Losing control of your telephone, of course, is the least of it. After all, most of us voluntarily give out our phone number and address when we allow ourselves to be listed in the White Pages. Most of us go a lot further than that. We register our whereabouts whenever we put a bank card in an ATM machine or drive through an E-Z Pass lane on the highway. We submit to being photographed every day--20 times a day on average if you live or work in New York City--by surveillance cameras. We make public our interests and our purchasing habits every time we shop by mail order or visit a commercial Website.

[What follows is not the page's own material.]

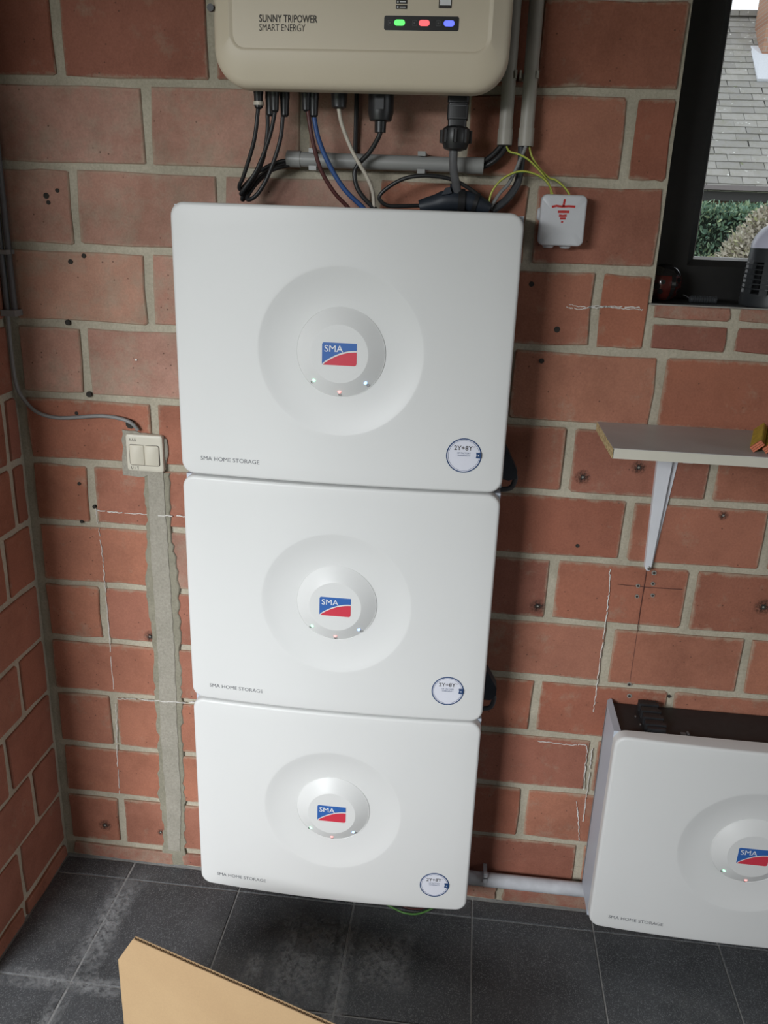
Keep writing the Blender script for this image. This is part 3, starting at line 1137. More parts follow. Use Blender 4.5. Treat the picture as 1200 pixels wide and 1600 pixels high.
ds = part('display_strip', MB().rings([[(x, y, z) for x, z in rrect(.0570, .0098, .0028, 4, .0965, .0920)] for y in (-.1752, -.1740)]), M['black_plastic'], inv)
for x, mt in ((.0632, 'led_g'), (.1010, 'led_r'), (.1388, 'led_b')):
    part('indicator_lamp', MB().rings([[(xx, y, z) for xx, z in rrect(.0082, .0041, .0040, 6, x, .0925)] for y in (-.1758, -.1745)]), M[mt], ds)
for x in (.0488, .0862, .1225):
    b = MB()
    b.rings([[(xx, y, z) for xx, z in rrect(hw, hw, .0008, 2, x, .0922)] for hw, y in ((.0036, -.1748), (.0036, -.1756), (.0031, -.1756), (.0031, -.1748))], False, False)
    b.box(x - .0015, x + .0012, -.1755, -.1748, .0912, .0935)
    part('indicator_icon', b, M['cable_grey'], ds)
for zc in (.1135, .1205, .1275):
    q = part('app_badge', MB().rings([[(x, y, z) for x, z in rrect(.0086, .0027, .0006, 2, .0655, zc)] for y in (-.1750, -.1740)]), M['ink_dark'], inv)
    part('badge_print', MB().box(.0585, .0605, -.1753, -.1748, zc - .0012, zc + .0012).box(.0625, .0715, -.1753, -.1748, zc - .0006, zc + .0006), M['print_white'], q)
q = part('phone_print', MB().rings([[(x, y, z) for x, z in rrect(.0098, .019, .0012, 3, .1315, .1315)] for y in (-.1750, -.1740)]), M['ink_dark'], inv)
part('phone_screen', MB().box(.1231, .1399, -.1753, -.1748, .1165, .149), M['print_white'], q)

# ---------------------------------------------------------------- conduits
def pipe(name, p0, p1, r, mat, label, cat, collars=(), n=20, clips=(), group=None):
    b = MB().tube([p0, p1], r, n, 1)
    o = solo(name, b, M[mat], label, cat, group, smooth=40)
    P0, P1 = Vector(p0), Vector(p1)
    for t0, t1 in collars:
        a, c = P0.lerp(P1, t0), P0.lerp(P1, t1)
        part('collar', MB().tube([a, c], r * 1.10, n, 1), M[mat], o, smooth=40)
    return o


hp = pipe('cable_conduit', (-.118, -.031, 1.6395), (.226, -.031, 1.6375), .0128, 'pvc', 'horizontal grey plastic conduit above the battery stack', 'conduit', ((-.012, .06), (.91, 1.003)))
part('bore', MB().tube([(.2262, -.031, 1.6375), (.2270, -.031, 1.6375)], .0112, 16, 1), M['hole'], hp)
part('bore', MB().tube([(-.1226, -.031, 1.6395), (-.1230, -.031, 1.6395)], .0112, 16, 1), M['hole'], hp)
for x in (-.073, .119):
    b = MB()
    for s in (-1, 1):
        z0 = 1.639 + s * .0135
        b.box(x - .0068, x + .0068, -.046, .0, min(z0, z0 + s * .0035), max(z0, z0 + s * .0035))
        b.box(x - .0068, x + .0068, -.050, -.044, min(z0 - s * .003, z0 + s * .0045), max(z0 - s * .003, z0 + s * .0045))
    part('pipe_clip', b, M['pvc'], hp)
v1 = pipe('cable_conduit', (.2555, -.029, 2.49), (.2605, -.029, 1.672), .0118, 'pvc_warm', 'left one of two upright grey conduits beside the inverter', 'conduit', ((.969, 1.0),), group='upright conduits')
v2 = pipe('cable_conduit', (.2915, -.029, 2.49), (.2968, -.029, 1.671), .0122, 'pvc_warm', 'right one of two upright grey conduits beside the inverter', 'conduit', ((.965, 1.0),), group='upright conduits')
for v, x in ((v1, .2605), (v2, .2968)):
    part('bore', MB().tube([(x, -.029, 1.6716), (x, -.029, 1.6706)], .0108, 16, 1), M['hole'], v)
for v, x in ((v1, .2565), (v2, .2926)):
    b = MB()
    for s in (-1, 1):
        b.box(x + s * .0142 - .0018, x + s * .0142 + .0018, -.041, 0, 1.775, 1.787)
    b.box(x - .014, x + .014, -.008, 0, 1.775, 1.787)
    part('pipe_clip', b, M['pvc_warm'], v)
bp = pipe('floor_conduit', (-.26, -.0275, .0868), (1.10, -.0275, .0868), .0165, 'pvc_pale', 'pale grey conduit low on the wall behind the lowest battery unit', 'conduit')
for x in (.344, .05):
    b = MB().box(x - .0042, x + .0042, -.0465, -.0415, .094, .1185).box(x - .0042, x + .0042, -.0465, 0, .1045, .1075)
    part('pipe_clip', b, M['pvc_pale'], bp)

# grey conduit in the corner
cp = pipe('corner_conduit', (-.690, -.016, 2.49), (-.6915, -.014, 1.345), .0058, 'cable_grey', 'slim dark grey conduit in the left corner that feeds the switch cable', 'conduit', group='corner conduits')
cp2 = pipe('corner_conduit', (-.676, -.012, 2.49), (-.6775, -.012, 1.338), .0058, 'cable_grey', 'second slim dark grey conduit beside the corner one, ending at the clip', 'conduit', group='corner conduits')
b = MB().box(-.6975, -.668, -.030, -.0, 1.338, 1.350)
part('pipe_clip', b, M['cable_lgrey'], cp)
b = MB().box(-.6975, -.672, -.030, -.0, 1.455, 1.463)
part('pipe_clip', b, M['cable_lgrey'], cp)

# ---------------------------------------------------------------- cables
PATHS = {
'solar0': [(-0.1586, -0.09, 1.7225), (-0.1596, -0.09, 1.7107), (-0.1684, -0.085, 1.6632), (-0.1917, -0.07, 1.6081), (-0.2024, -0.062, 1.5913), (-0.2018, -0.056, 1.5851), (-0.1939, -0.05, 1.5942), (-0.1746, -0.042, 1.6143), (-0.1448, -0.034, 1.6315), (-0.1189, -0.03, 1.6378)] ,
'solar1': [(-0.1466, -0.075, 1.7168), (-0.1468, -0.075, 1.7048), (-0.1478, -0.072, 1.6821), (-0.1561, -0.068, 1.6394), (-0.1737, -0.064, 1.6047), (-0.1968, -0.058, 1.5756), (-0.198, -0.05, 1.5693), (-0.179, -0.044, 1.5992), (-0.1514, -0.036, 1.6217), (-0.1185, -0.032, 1.6324)] ,
'solar2': [(-0.1274, -0.095, 1.7206), (-0.1286, -0.095, 1.7108), (-0.1402, -0.09, 1.6695), (-0.1648, -0.08, 1.6187), (-0.1916, -0.072, 1.5848), (-0.1986, -0.064, 1.5775), (-0.1836, -0.054, 1.59), (-0.1528, -0.045, 1.6169), (-0.1176, -0.036, 1.629)] ,
'solar3': [(-0.1177, -0.08, 1.7148), (-0.1188, -0.08, 1.7049), (-0.1246, -0.078, 1.6649), (-0.1451, -0.072, 1.6135), (-0.1661, -0.068, 1.5805), (-0.1842, -0.062, 1.5684), (-0.1892, -0.056, 1.5738), (-0.1738, -0.046, 1.5982), (-0.1515, -0.036, 1.6185), (-0.1198, -0.026, 1.6402)] ,
'brown': [(-0.0738, -0.09, 1.7243), (-0.0737, -0.09, 1.7126), (-0.0667, -0.088, 1.6715), (-0.0539, -0.08, 1.6239), (-0.0312, -0.072, 1.5866), (-0.0092, -0.065, 1.5644), (-0.0014, -0.062, 1.5551)] ,
'blue': [(-0.0642, -0.085, 1.7134), (-0.0641, -0.085, 1.7036), (-0.056, -0.083, 1.6682), (-0.038, -0.078, 1.6291), (-0.0126, -0.072, 1.5914), (0.0178, -0.065, 1.5642), (0.0281, -0.06, 1.554)] ,
'white': [(-0.0235, -0.085, 1.728), (-0.0222, -0.085, 1.7183), (-0.0155, -0.083, 1.6901), (0.0033, -0.078, 1.649), (0.0269, -0.072, 1.6123), (0.0382, -0.066, 1.5848), (0.0394, -0.06, 1.5565)] ,
'rod': [(-0.0077, -0.012, 1.7679), (-0.0061, -0.012, 1.6474)] ,
'gland': [(0.0487, -0.085, 1.6885), (0.0485, -0.085, 1.6776), (0.0317, -0.075, 1.652), (0.0126, -0.066, 1.6338), (0.0046, -0.066, 1.6182), (0.0096, -0.066, 1.5944), (0.0246, -0.064, 1.575), (0.0439, -0.06, 1.5588)] ,
'ac': [(0.175, -0.085, 1.662), (0.175, -0.085, 1.6521), (0.1764, -0.08, 1.6284), (0.1826, -0.07, 1.6026), (0.1867, -0.06, 1.5876)] ,
'loop': [(0.1301, -0.05, 1.5692), (0.0913, -0.06, 1.5667), (0.0635, -0.065, 1.5667), (0.0495, -0.07, 1.5788), (0.0632, -0.072, 1.5948), (0.093, -0.075, 1.611), (0.1292, -0.075, 1.6167), (0.1687, -0.07, 1.6135), (0.1991, -0.066, 1.6022), (0.2268, -0.06, 1.5847), (0.2461, -0.055, 1.5655)] ,
'jump0': [(0.2179, -0.03, 1.6471), (0.228, -0.03, 1.6463), (0.2437, -0.03, 1.658), (0.2558, -0.03, 1.6727), (0.2593, -0.03, 1.6839)] ,
'jump1': [(0.2186, -0.03, 1.6367), (0.2286, -0.03, 1.637), (0.2477, -0.032, 1.6488), (0.2628, -0.03, 1.6678), (0.2659, -0.028, 1.6843)] ,
'thin': [(0.2966, -0.038, 1.6791), (0.2964, -0.038, 1.669), (0.2885, -0.038, 1.6474), (0.2813, -0.038, 1.6287), (0.2719, -0.038, 1.6087), (0.2586, -0.042, 1.5936), (0.2436, -0.05, 1.5687)] ,
'thick': [(0.289, -0.026, 1.685), (0.2919, -0.022, 1.6548), (0.291, -0.02, 1.6279), (0.2871, -0.022, 1.6078), (0.2709, -0.03, 1.5838), (0.2464, -0.04, 1.5637)] ,
'gy1': [(0.2402, -0.055, 1.5695), (0.2407, -0.055, 1.5779), (0.2444, -0.055, 1.5947), (0.2567, -0.055, 1.6127), (0.2765, -0.055, 1.6256), (0.2947, -0.055, 1.6297), (0.3138, -0.05, 1.6269), (0.33, -0.046, 1.6204), (0.3424, -0.04, 1.6097), (0.35, -0.03, 1.5968), (0.3521, -0.028, 1.5885)] ,
'gy2': [(0.2628, -0.03, 1.681), (0.2648, -0.034, 1.6689), (0.2706, -0.045, 1.6607), (0.2828, -0.046, 1.6579), (0.301, -0.046, 1.6503), (0.3176, -0.042, 1.6377), (0.3311, -0.038, 1.6255), (0.3428, -0.034, 1.6111), (0.3479, -0.028, 1.5979), (0.3502, -0.024, 1.5886)] ,
'gy3': [(0.3011, -0.03, 1.682), (0.3033, -0.03, 1.6702), (0.309, -0.03, 1.6557), (0.316, -0.03, 1.6456), (0.3264, -0.03, 1.6346), (0.3422, -0.028, 1.6217), (0.3535, -0.028, 1.6189), (0.3677, -0.028, 1.6095), (0.3792, -0.025, 1.5974), (0.3815, -0.022, 1.5896)] ,
'swcable': [(-0.6929, -0.014, 1.3785), (-0.6921, -0.014, 1.3415), (-0.6937, -0.014, 1.2721), (-0.6912, -0.014, 1.2009), (-0.6781, -0.012, 1.1682), (-0.6517, -0.01, 1.1426), (-0.6052, -0.008, 1.1341), (-0.5152, -0.008, 1.1434), (-0.4596, -0.012, 1.1369), (-0.4408, -0.008, 1.1183)] ,
'condpipe': [(-0.677, -0.014, 1.6236), (-0.6678, -0.014, 1.5222), (-0.6787, -0.014, 1.3421)] ,
'gloop': [(0.1117, -0.0638, 0.02), (0.1327, -0.0764, 0.02), (0.1625, -0.0886, 0.02), (0.1923, -0.0872, 0.02), (0.2212, -0.0695, 0.02), (0.2472, -0.0442, 0.02)] ,
'link1': [(0.3003, -0.05, 1.0542), (0.3222, -0.05, 1.0596), (0.3292, -0.05, 1.0783), (0.3245, -0.05, 1.091)] ,
'link2': [(0.3015, -0.05, 0.561), (0.3202, -0.05, 0.5661), (0.3268, -0.05, 0.5873), (0.323, -0.05, 0.601)] ,
'chalk': [[(-0.5489, -0.0014, 0.9372), (-0.5435, -0.0014, 0.8264), (-0.5433, -0.0014, 0.7729), (-0.5434, -0.0014, 0.6387), (-0.5426, -0.0014, 0.4894)], [(-0.5405, -0.0014, 0.4553), (-0.5429, -0.0014, 0.4029), (-0.5479, -0.0014, 0.3134), (-0.5496, -0.0014, 0.2027)], [(-0.5464, -0.0014, 0.933), (-0.4781, -0.0014, 0.9321), (-0.3513, -0.0014, 0.9341)], [(-0.5364, -0.0014, 0.4695), (-0.4483, -0.0014, 0.475), (-0.3491, -0.0014, 0.4784)], [(0.3966, -0.0014, 1.4014), (0.4273, -0.0014, 1.3993), (0.4557, -0.0014, 1.4064), (0.4967, -0.0014, 1.4036), (0.5361, -0.0014, 1.403)], [(0.4031, -0.0014, 1.4063), (0.4445, -0.0014, 1.4024), (0.4789, -0.0014, 1.4062), (0.531, -0.0014, 1.4063)], [(0.5404, -0.0014, 0.8835), (0.5448, -0.0014, 0.8263), (0.5462, -0.0014, 0.7824), (0.5455, -0.0014, 0.6768), (0.5458, -0.0014, 0.5828), (0.5463, -0.0014, 0.5427)], [(0.4339, -0.0014, 0.46), (0.5016, -0.0014, 0.4574), (0.5407, -0.0014, 0.4584), (0.5443, -0.0014, 0.4015), (0.548, -0.0014, 0.3435)], [(0.5359, -0.0014, 0.3107), (0.5465, -0.0014, 0.2534), (0.5537, -0.0014, 0.2019)], [(0.5539, -0.0014, 0.4532), (0.5561, -0.0014, 0.3601), (0.5561, -0.0014, 0.2456)]] ,
}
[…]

I don't know about you, but I do all this willingly because I appreciate what I get in return: the security of a safe parking lot, the convenience of cash when I need it, the improved service of mail-order houses that know me well enough to send me catalogs of stuff that interests me. And while I know we're supposed to feel just awful about giving up our vaunted privacy, I suspect (based on what the pollsters say) that you're as ambivalent about it as I am.
Popular culture shines its klieg lights on the most intimate corners of our lives, and most of us play right along. If all we really wanted was to be left alone, explain the lasting popularity of Oprah and Sally and Ricki tell-all TV. Memoirs top the best-seller lists, with books about incest and insanity and illness leading the way. Perfect strangers at cocktail parties tell me the most disturbing details of their abusive upbringings. Why?

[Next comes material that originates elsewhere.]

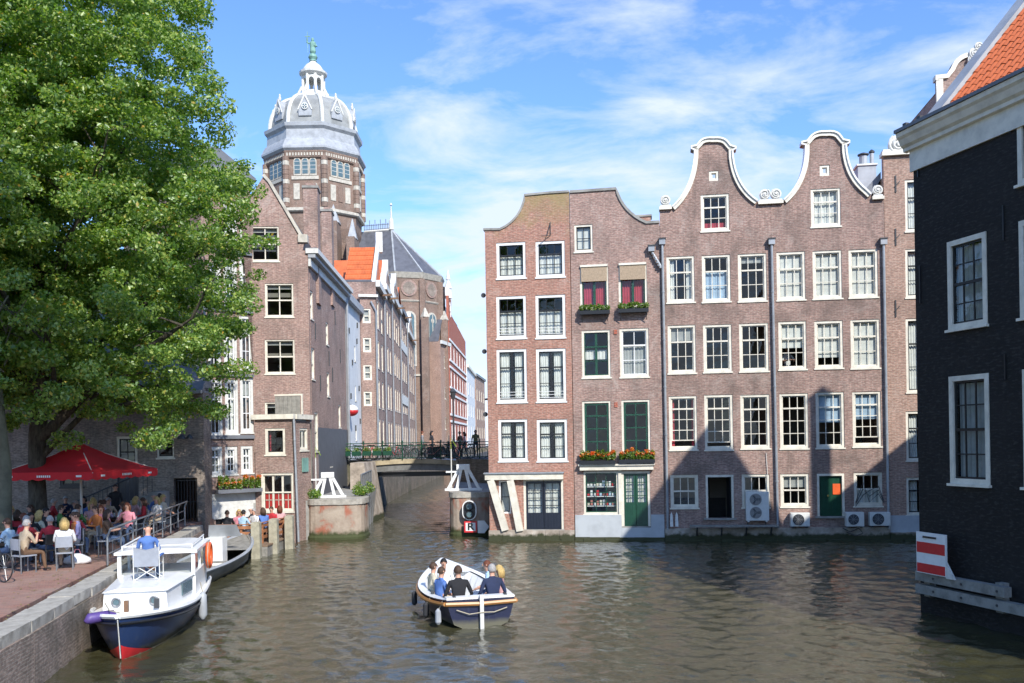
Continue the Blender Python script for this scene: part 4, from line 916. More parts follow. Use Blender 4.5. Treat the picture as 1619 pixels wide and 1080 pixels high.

"It's a very schizophrenic time," says Sherry Turkle, professor of sociology at the Massachusetts Institute of Technology, who writes books about how computers and online communication are transforming society. She believes our culture is undergoing a kind of mass identity crisis, trying to hang on to a sense of privacy and intimacy in a global village of tens of millions. "We have very unstable notions about the boundaries of the individual," she says.